_Work required_: Copy the lines of the data below exactly, starting at the first and stopping after the line that contains "COL = SC.collection"; include no pictures.

--- begin Material provided ---

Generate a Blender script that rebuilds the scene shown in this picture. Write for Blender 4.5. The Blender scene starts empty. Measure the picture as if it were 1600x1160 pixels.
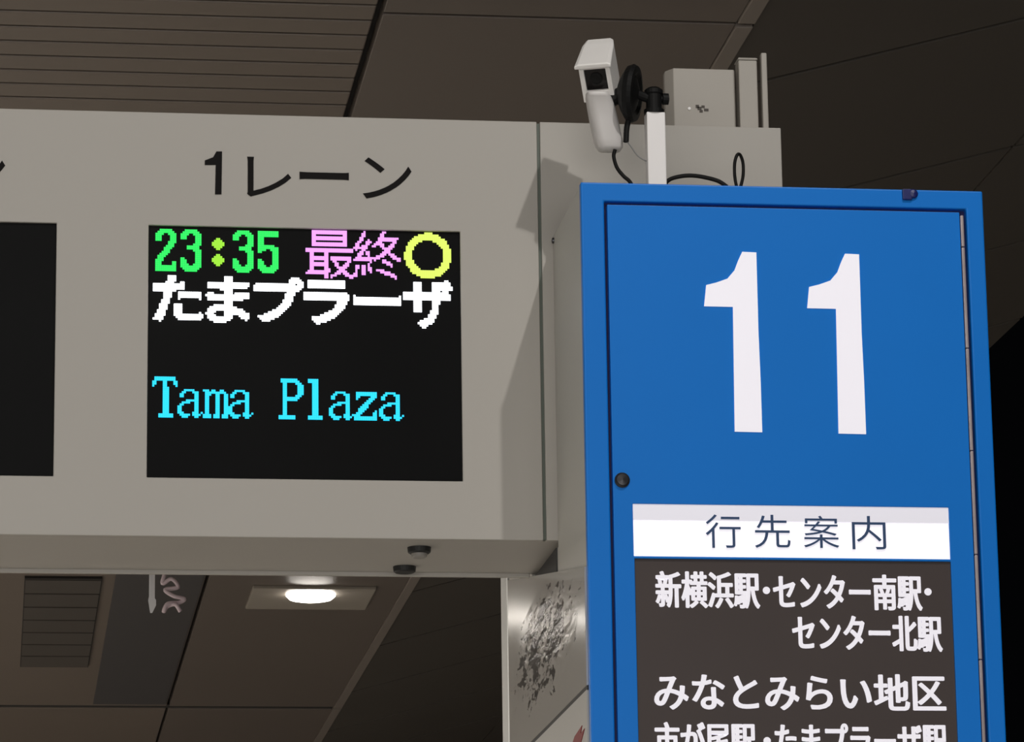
import bpy, bmesh, math, random
from mathutils import Vector, Matrix

random.seed(7)
SC = bpy.context.scene
COL = SC.collection

# ------------------------------------------------------------------ camera
F_PX, PITCH, YAW, ROLL = 6050.0, 0.2323703875674654, 0.13426817188321666, -0.014527127174371051
EYE = Vector((0.0, 0.0, 1.6))
_right = Vector((math.cos(YAW), -math.sin(YAW), 0))
_fwd = Vector((math.sin(YAW) * math.cos(PITCH), math.cos(YAW) * math.cos(PITCH), math.sin(PITCH)))
_up = _right.cross(_fwd)
R_ = _right * math.cos(ROLL) + _up * math.sin(ROLL)
U_ = -_right * math.sin(ROLL) + _up * math.cos(ROLL)
cam_data = bpy.data.cameras.new('camera')
cam_data.sensor_fit = 'HORIZONTAL'
cam_data.sensor_width = 36.0
cam_data.lens = 36.0 * F_PX / 1600.0
cam_data.clip_start, cam_data.clip_end = 0.05, 200
cam = bpy.data.objects.new('camera', cam_data)
COL.objects.link(cam)
cam.matrix_world = Matrix(((R_.x, U_.x, -_fwd.x, EYE.x), (R_.y, U_.y, -_fwd.y, EYE.y), (R_.z, U_.z, -_fwd.z, EYE.z), (0, 0, 0, 1)))
SC.camera = cam

# ------------------------------------------------------------------ world, lights, exposure
world = bpy.data.worlds.new('night')
SC.world = world
world.use_nodes = True
world.node_tree.nodes['Background'].inputs[0].default_value = (0.6, 0.65, 0.8, 1)
world.node_tree.nodes['Background'].inputs[1].default_value = 0.0015

SC.view_settings.view_transform = 'Standard'
SC.view_settings.look = 'None'
SC.view_settings.gamma = 1.0
SC.view_settings.use_curve_mapping = False
SC.view_settings.exposure = 0.0


def light(name, kind, loc, target, energy, color, **kw):
    d = bpy.data.lights.new(name, kind)
    d.energy = energy
    d.color = color
    for k, v in kw.items():
        setattr(d, k, v)
    o = bpy.data.objects.new(name, d)
    COL.objects.link(o)
    o.location = loc
    o.rotation_euler = (Vector(target) - Vector(loc)).to_track_quat('-Z', 'Y').to_euler()
    return o


_k = 9.0   # mast floodlight of the bus bay, up and slightly to the right behind the viewer
KEY = Vector((0.8655 + 0.0885 * _k, 5.6 - 0.305 * _k, 3.235 + 0.288 * _k))
light('floodlight', 'SPOT', KEY, (0.7, 5.9, 2.95), 228, (1.0, 0.965, 0.92), spot_size=1.2, spot_blend=0.4, shadow_soft_size=0.035)
# added frontal fill light behind the viewer, no known source there
light('front_fill', 'AREA', (-1.5, -6.0, 1.4), (0.3, 6.0, 2.6), 345, (1.0, 0.97, 0.93), shape='RECTANGLE', size=9.0, size_y=2.2)
# added fill lights, unseen: they shine on pale paving that throws light back up
light('floor_bounce_fill', 'AREA', (-4.6, 9.5, 3.7), (-4.6, 9.5, 0), 505, (1.0, 0.93, 0.84), shape='RECTANGLE', size=0.4, size_y=9.0)
light('overhead_fill', 'AREA', (-1.0, 0.5, 5.2), (-1.0, 0.5, 0), 155, (1.0, 0.95, 0.88), shape='RECTANGLE', size=3.0, size_y=2.0)  # added fill overhead, invented to brighten the fronts and the floor
light('far_bounce_fill', 'AREA', (-4.6, 17.5, 3.7), (-4.6, 17.5, 0), 420, (1.0, 0.92, 0.82), shape='RECTANGLE', size=0.4, size_y=6.0)  # added to brighten the deep end of the ceiling


# ------------------------------------------------------------------ helpers
def ray(px, py):
    return R_ * ((px - 800) / F_PX) - U_ * ((py - 580) / F_PX) + _fwd


def atY(px, py, Y):
    d = ray(px, py)
    return EYE + d * (Y / d.y)


def atZ(px, py, Z):
    d = ray(px, py)
    return EYE + d * ((Z - EYE.z) / d.z)


def tag(o, label, cat, group=None):
    o['label'] = label
    o['category'] = cat
    if group:
        o['group'] = group
    return o


def thing(name, label, cat, loc=(0, 0, 0), group=None):
    o = bpy.data.objects.new(name, None)
    o.empty_display_size = 0.05
    COL.objects.link(o)
    o.location = loc
    return tag(o, label, cat, group)


def link_mesh(name, me, mat, parent=None, bevel=0.0, seg=2, smooth=False):
    if mat is not None:
        for m in (mat if isinstance(mat, (list, tuple)) else [mat]):
            me.materials.append(m)
    if smooth:
        for p in me.polygons:
            p.use_smooth = True
    o = bpy.data.objects.new(name, me)
    COL.objects.link(o)
    if parent is not None:
        o.parent = parent
        pw = parent.location
        if parent.parent is not None:
            pw = pw + parent.parent.location
        o.matrix_parent_inverse = Matrix.Identity(4)
        o.location = -Vector(pw)
    if bevel > 0:
        b = o.modifiers.new('bevel', 'BEVEL')
        b.width = bevel
        b.segments = seg
        b.limit_method = 'ANGLE'
        b.angle_limit = math.radians(40)
        b.harden_normals = False
    return o


def obj(name, bm, mat, parent=None, **kw):
    bmesh.ops.recalc_face_normals(bm, faces=bm.faces[:])
    me = bpy.data.meshes.new(name)
    bm.to_mesh(me)
    bm.free()
    return link_mesh(name, me, mat, parent, **kw)


def box(bm, x0, x1, y0, y1, z0, z1):
    v = [bm.verts.new(p) for p in ((x0, y0, z0), (x1, y0, z0), (x1, y1, z0), (x0, y1, z0), (x0, y0, z1), (x1, y0, z1), (x1, y1, z1), (x0, y1, z1))]
    for f in ((0, 3, 2, 1), (4, 5, 6, 7), (0, 1, 5, 4), (1, 2, 6, 5), (2, 3, 7, 6), (3, 0, 4, 7)):
        bm.faces.new([v[i] for i in f])


def box_bm(*a):
    bm = bmesh.new()
    box(bm, *a)
    return bm


def plate(bm, x0, x1, z0, z1, y0, y1, holes=()):
    """slab facing -Y between y0 (front) and y1, with rectangular through holes (hx0,hx1,hz0,hz1)"""
    xs = sorted({x0, x1, *[h[0] for h in holes], *[h[1] for h in holes]})
    zs = sorted({z0, z1, *[h[2] for h in holes], *[h[3] for h in holes]})
    V = {}

    def v(i, j, y):
        if (i, j, y) not in V:
            V[(i, j, y)] = bm.verts.new((xs[i], y, zs[j]))
        return V[(i, j, y)]
    solid = {}
    for i in range(len(xs) - 1):
        for j in range(len(zs) - 1):
            cx, cz = (xs[i] + xs[i + 1]) / 2, (zs[j] + zs[j + 1]) / 2
            solid[(i, j)] = not any(h[0] < cx < h[1] and h[2] < cz < h[3] for h in holes)
    for (i, j), s in solid.items():
        if not s:
            continue
        bm.faces.new([v(i, j, y0), v(i + 1, j, y0), v(i + 1, j + 1, y0), v(i, j + 1, y0)])
        bm.faces.new([v(i, j, y1), v(i, j + 1, y1), v(i + 1, j + 1, y1), v(i + 1, j, y1)])
        for (di, dj, a, b) in ((-1, 0, (i, j), (i, j + 1)), (1, 0, (i + 1, j + 1), (i + 1, j)), (0, -1, (i + 1, j), (i, j)), (0, 1, (i, j + 1), (i + 1, j + 1))):
            if not solid.get((i + di, j + dj), False):
                bm.faces.new([v(*a, y0), v(*b, y0), v(*b, y1), v(*a, y1)])


def poly_prism(bm, pts, d):
    """closed polygon of 3D points extruded along vector d"""
    d = Vector(d)
    a = [bm.verts.new(p) for p in pts]
    b = [bm.verts.new(Vector(p) + d) for p in pts]
    bm.faces.new(a)
    bm.faces.new(b[::-1])
    n = len(pts)
    for i in range(n):
        bm.faces.new([a[i], b[i], b[(i + 1) % n], a[(i + 1) % n]])


def frame_axes(axis):
    a = Vector(axis).normalized()
    t = Vector((0, 0, 1)) if abs(a.z) < 0.9 else Vector((0, 1, 0))
    u = t.cross(a).normalized()
    return a, u, a.cross(u)


def lathe(bm, origin, axis, prof, n=28):
    """profile = [(distance along axis, radius)]"""
    o = Vector(origin)
    a, u, w = frame_axes(axis)
    rings = []
    for (t, r) in prof:
        rings.append([bm.verts.new(o + a * t + (u * math.cos(2 * math.pi * k / n) + w * math.sin(2 * math.pi * k / n)) * max(r, 1e-5)) for k in range(n)])
    for p, q in zip(rings, rings[1:]):
        for k in range(n):
            bm.faces.new([p[k], p[(k + 1) % n], q[(k + 1) % n], q[k]])
    bm.faces.new(rings[0][::-1])
    bm.faces.new(rings[-1])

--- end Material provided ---

_Answer to the exercise_:
Generate a Blender script that rebuilds the scene shown in this picture. Write for Blender 4.5. The Blender scene starts empty. Measure the picture as if it were 1600x1160 pixels.
import bpy, bmesh, math, random
from mathutils import Vector, Matrix

random.seed(7)
SC = bpy.context.scene
COL = SC.collection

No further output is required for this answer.